As I lay there the words flashed back.... those words that seemed so strange and foreign, yes, like a different language that my heart couldn't understand.  I couldn't compute...slowly, the words sunk in and registered.....down deep.  This wasn't just an errant kick...this was game over.  Strange, I wasn't even keeping score.... but I guess he was.  

What was it that he said...?  Oh yeah, that I was "getting better."  I knew I was trying so hard....but something was terribly wrong.  How could this happen just 30 days before the wedding...?  How come I didn't know sooner....  Could I have fixed it had I known?  What kept him from being truthful sooner?

You can imagine all the questions that besieged me, like a swarm of bats leaving a cave at dusk.  After giving him my heart, my love and my resources freely....  Oh what a fool I was, I thought... why did I give so much... even those moments of intimacy, all based upon a pledge and promise of unity? 

It didn't take long, my teammates and coaches came to my rescue.  They helped me up off of that turf, brushed the grass off, rubbed my knees for a minute, wiped my eyes, and then trotted off the field.

I didn't feel like playing for a bit.  I felt sadness and regret for my part of the mess.  I wasn't playing my best game, but I was hoping he would help me with that.
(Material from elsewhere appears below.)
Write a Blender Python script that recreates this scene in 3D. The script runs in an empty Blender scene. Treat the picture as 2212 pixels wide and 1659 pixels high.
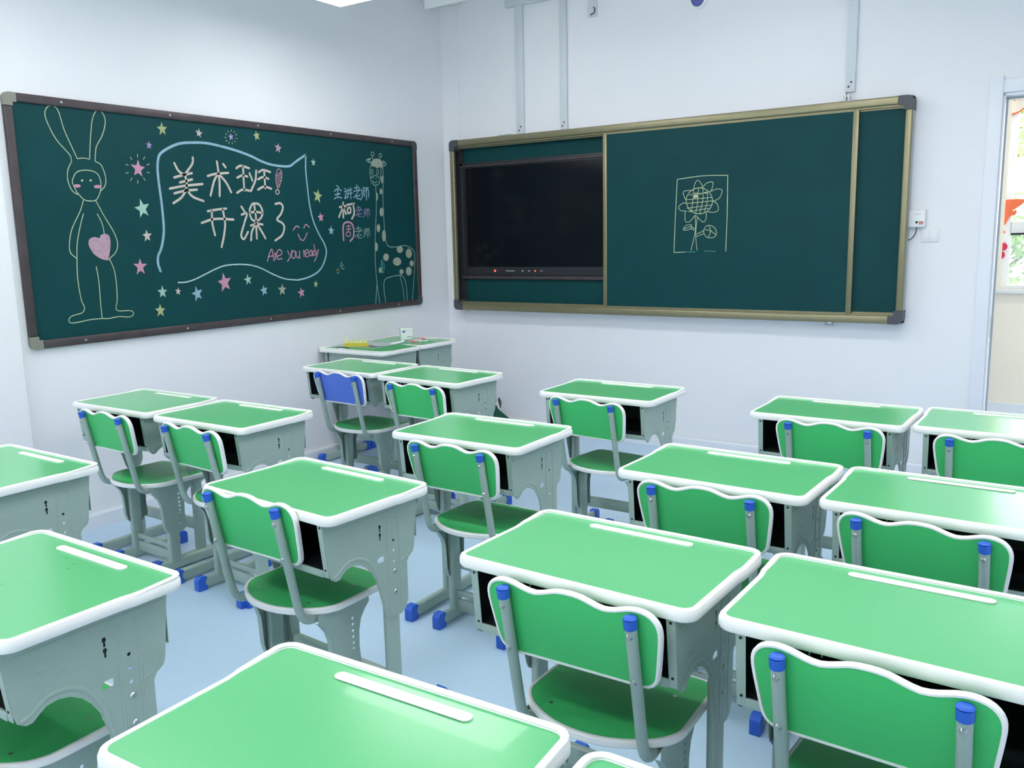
import bpy, bmesh, math, random
from mathutils import Vector, Matrix
from mathutils.geometry import tessellate_polygon
random.seed(7)
PI = math.pi
SC = bpy.context.scene
COL = SC.collection

# ------------------------------------------------------------------ camera
F_PX = 1872.7
yaw, pitch, roll = math.radians(33.805), math.radians(9.563), math.radians(-1.2524)
fw = Vector((-math.sin(yaw)*math.cos(pitch), math.cos(yaw)*math.cos(pitch), -math.sin(pitch)))
rt = fw.cross(Vector((0, 0, 1))).normalized()
up = rt.cross(fw)
rt2 = rt*math.cos(roll) + up*math.sin(roll)
up2 = up*math.cos(roll) - rt*math.sin(roll)
cam_d = bpy.data.cameras.new('camera')
cam_d.sensor_fit = 'HORIZONTAL'
cam_d.sensor_width = 36.0
cam_d.lens = F_PX/2212*36.0
cam_d.clip_start = .02
cam = bpy.data.objects.new('camera', cam_d)
COL.objects.link(cam)
cam.matrix_world = Matrix(((rt2.x, up2.x, -fw.x, 4.3232), (rt2.y, up2.y, -fw.y, -5.5684), (rt2.z, up2.z, -fw.z, 1.4766), (0, 0, 0, 1)))
SC.camera = cam

# ------------------------------------------------------------------ sky, exposure
SC.view_settings.view_transform = 'Standard'
SC.view_settings.look = 'None'
SC.view_settings.gamma = 1
SC.view_settings.use_curve_mapping = False
SC.view_settings.exposure = 0.05
SKY_STRENGTH = 6.2
LAMP_STRENGTH = 15.0
w = bpy.data.worlds.new('sky'); SC.world = w; w.use_nodes = True
bg = w.node_tree.nodes['Background']
bg.inputs[0].default_value = (.97, .99, 1, 1)
bg.inputs[1].default_value = SKY_STRENGTH

# ------------------------------------------------------------------ materials
def mat(name, col, rough=.5, metal=0, spec=.5, noise=0, nscale=60, bump=0, bscale=200, emis=None, coat=0):
    m = bpy.data.materials.new(name); m.use_nodes = True
    nt = m.node_tree; b = nt.nodes['Principled BSDF']
    b.inputs['Base Color'].default_value = (*col, 1)
    b.inputs['Roughness'].default_value = rough
    b.inputs['Metallic'].default_value = metal
    b.inputs['Specular IOR Level'].default_value = spec
    b.inputs['Coat Weight'].default_value = coat
    tc = nt.nodes.new('ShaderNodeTexCoord')
    if noise:
        n = nt.nodes.new('ShaderNodeTexNoise'); n.inputs['Scale'].default_value = nscale; n.inputs['Detail'].default_value = 4
        nt.links.new(tc.outputs['Object'], n.inputs['Vector'])
        mx = nt.nodes.new('ShaderNodeMixRGB')
        mx.inputs[1].default_value = (*[c*(1-noise) for c in col], 1)
        mx.inputs[2].default_value = (*[min(1, c*(1+noise)) for c in col], 1)
        nt.links.new(n.outputs['Fac'], mx.inputs[0]); nt.links.new(mx.outputs[0], b.inputs['Base Color'])
    if bump:
        n2 = nt.nodes.new('ShaderNodeTexNoise'); n2.inputs['Scale'].default_value = bscale
        nt.links.new(tc.outputs['Object'], n2.inputs['Vector'])
        bp = nt.nodes.new('ShaderNodeBump'); bp.inputs['Strength'].default_value = bump; bp.inputs['Distance'].default_value = .002
        nt.links.new(n2.outputs['Fac'], bp.inputs['Height']); nt.links.new(bp.outputs[0], b.inputs['Normal'])
    if emis:
        b.inputs['Emission Color'].default_value = (*emis[0], 1); b.inputs['Emission Strength'].default_value = emis[1]
    return m

M = {}
M['wall'] = mat('white_wall_paint', (.87, .875, .915), .6, noise=.012, nscale=3, bump=.15, bscale=90)
M['ceiling'] = mat('ceiling_paint', (.85, .87, .89), .8, noise=.01, nscale=4)
M['floor'] = mat('blue_vinyl_floor', (.50, .67, .84), .42, noise=.03, nscale=25, bump=.05)
M['base'] = mat('baseboard_enamel', (.80, .84, .90), .35, noise=.01)
M['green'] = mat('green_laminate', (.118, .515, .205), .24, noise=.03, nscale=120, coat=.1)
M['green2'] = mat('green_chair_board', (.062, .56, .165), .36, spec=.3, noise=.03, nscale=120)
M['blue2'] = mat('blue_chair_board', (.085, .19, .74), .45, noise=.03, nscale=120)
M['trim'] = mat('white_plastic_edging', (.93, .935, .92), .38, noise=.01)
M['steel'] = mat('grey_painted_steel', (.37, .48, .435), .42, metal=.1, noise=.05, nscale=30, bump=.1, bscale=400)
M['dark'] = mat('near_black_tray', (.012, .018, .022), .55, noise=.1)  # near-black colour on all faces of the storage tray
M['capblue'] = mat('blue_plastic_cap', (.02, .12, .62), .4, noise=.04)
M['bolt'] = mat('zinc_bolt', (.50, .53, .53), .3, metal=.85, noise=.05)
M['hole'] = mat('dark_hole', (.01, .012, .015), .8, noise=.05)
M['board'] = mat('green_chalkboard', (.006, .058, .064), .5, spec=.14, noise=.14, nscale=5, bump=.1, bscale=500)
M['bronze'] = mat('bronze_aluminium', (.28, .255, .155), .38, metal=.6, noise=.1, nscale=20)
M['liner'] = mat('black_liner', (.02, .022, .028), .5, noise=.1)
M['bronzedark'] = mat('brown_frame', (.075, .06, .065), .45, metal=.3, noise=.35, nscale=14)
M['cornergrey'] = mat('grey_plastic_corner', (.07, .075, .09), .5, noise=.05)
M['cornertan'] = mat('tan_plastic_corner', (.25, .25, .21), .5, noise=.05)
M['screen'] = mat('screen_glass', (.004, .005, .009), .12, noise=.05)
M['conduit'] = mat('pvc_conduit', (.68, .73, .78), .5, noise=.01)
M['casing'] = mat('door_casing_paint', (.84, .86, .93), .35, noise=.01)
M['gasket'] = mat('grey_gasket', (.45, .47, .50), .6, noise=.03)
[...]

In the end, he couldn't, he wasn't honest and he wasn't ready.  

If one decides to play at a high level, the games get harder, and players have to risk more in order to win.  I had a lot to learn about playing at that level, just as in life.

Feelings of loneliness and sadness evolved into courage and conviction, of who I was and what I could become.  I circled myself with believers, those who could truly see the player I could become.  I turned to Heaven and wrestled a bit with God.  Was he there I wondered for a few moments.....?  Why did I have to learn in such hard ways I wondered....? I wasn't sure of the answers, but I stuck with Him and He started to clear the path and brighten the road ahead.  I started seeing further with more clarity... I looked briefly behind me and saw smoke and mists that may have clouded my play.  I decided to not look back again, only forward, and with the brightness of the road ahead, I picked up my pace, held my head up, set the grit firmly in my teeth, and started moving forward, picking up speed like a locomotive building steam, creating momentum and gaining ground.

I stepped onto the pitch with a new outlook and felt the energy through my body.... This felt familiar, this felt good to play again with such a new perspective, a new mindset.  I shed the past with each step, and when I struck the ball it felt strong, as if renewed.  I played with new confidence that I hadn't possessed or believed in before.  It flows more effortlessly with each passing day....

Yes, that particular game could have been beautiful, but it ended way to early...... I guess he will never know.  I have no regrets.  No, I am not bitter, maybe a little madder because I see now some things through the fog.....but that is turning more into this hopeful kind of sad which is a pretty good description.  I am not 100% yet, but I am not the same player now, and know I am willing to do the work to win the long game.  

Funny, it is starting to occur to me that maybe, just maybe the best thing that ever happened was the brutal blunt kick in the stomach.  The one that ended that game.  The one which seemed like the best one ever.... Not so much now I think....No, I see a different game now.... a truly beautiful game, Yes!  It will be as the Brazilians say... "Um jogo bonito."  Maybe then...... I can leave this sadness behind and embrace just the hope of all things again.